Die beiden Minister hatten drei Institute mit der Berechnung der Energieszenarien beauftragt: das atomfreundliche Energiewirtschaftliche Institut Köln (EWI), das rund acht Millionen Euro von den beiden Energiekonzernen RWE und Eon bekommt, das von der Verlagsgruppe Holtzbrinck getragene Prognos-Institut und die Gesellschaft für wirtschaftliche Strukturforschung (GWS), eine Ausgründung aus der Universität Osnabrück. Alle drei Institute sind zum Teil seit Jahren für die Bundesministerien tätig. So haben beispielsweise Prognos und GWS gemeinsam erst Mitte Juni ein Gutachten im Auftrag des Wirtschaftsministers vorgelegt, das die Thesen der nun vorgelegten Zusammenfassung belegen soll. Darin hat Brüderle die Gutachter errechnen lassen, dass eine Vorreiterrolle im Klimaschutz für Europa insgesamt, besonders aber die Deutschlands mit Wachstumsverlusten zwischen 0,6 und 0,9 Prozent bezahlt werden müsste. Zugleich ließ er die beiden Institute aber auch errechnen, dass diese volkswirtschaftlichen Kosten durch längere Laufzeiten für die Atomkraftwerke kompensiert werden könnten.

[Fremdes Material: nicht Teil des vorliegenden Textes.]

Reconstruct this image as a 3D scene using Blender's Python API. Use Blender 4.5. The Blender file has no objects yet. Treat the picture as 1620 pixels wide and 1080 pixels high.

EWI/Prognos waren noch 2007 im Vorfeld des damaligen Energiegipfels im Kanzleramt bei ihren Szenarien zu dem Schluss gekommen, dass nur ein minimaler Stromimport von etwa 0,3 Prozent des deutschen Stromverbrauchs bis 2020 notwendig würde, wenn es beim Atomausstieg bliebe. Damals waren die beiden Institute von einem Anteil der erneuerbaren Energien von lediglich 24,4 Prozent bis dahin ausgegangen, Wirtschafts- und Umweltministerium nehmen inzwischen jedoch gemeinsam einen Anteil von 38,6 Prozent an.

Wie die drei Institute im Falle längerer Laufzeiten zu Aussagen über mögliche Strompreisminderungen gekommen sind, ist ebenfalls schwer nachvollziehbar. Denn das EWI hat erst im Februar im Auftrag des Wirtschaftsministeriums ein Gutachten über die Strompreisbildung vorgelegt und darin präzise erklärt, dass sich der Strompreis unter Wettbewerbsbedingungen entlang der Kosten des gerade teuersten Kraftwerks bildet. Der abgeschriebene Atomstrom hat mit der Preisbildung also wenig zu tun – mit den Gewinnen der Unternehmen aber durchaus.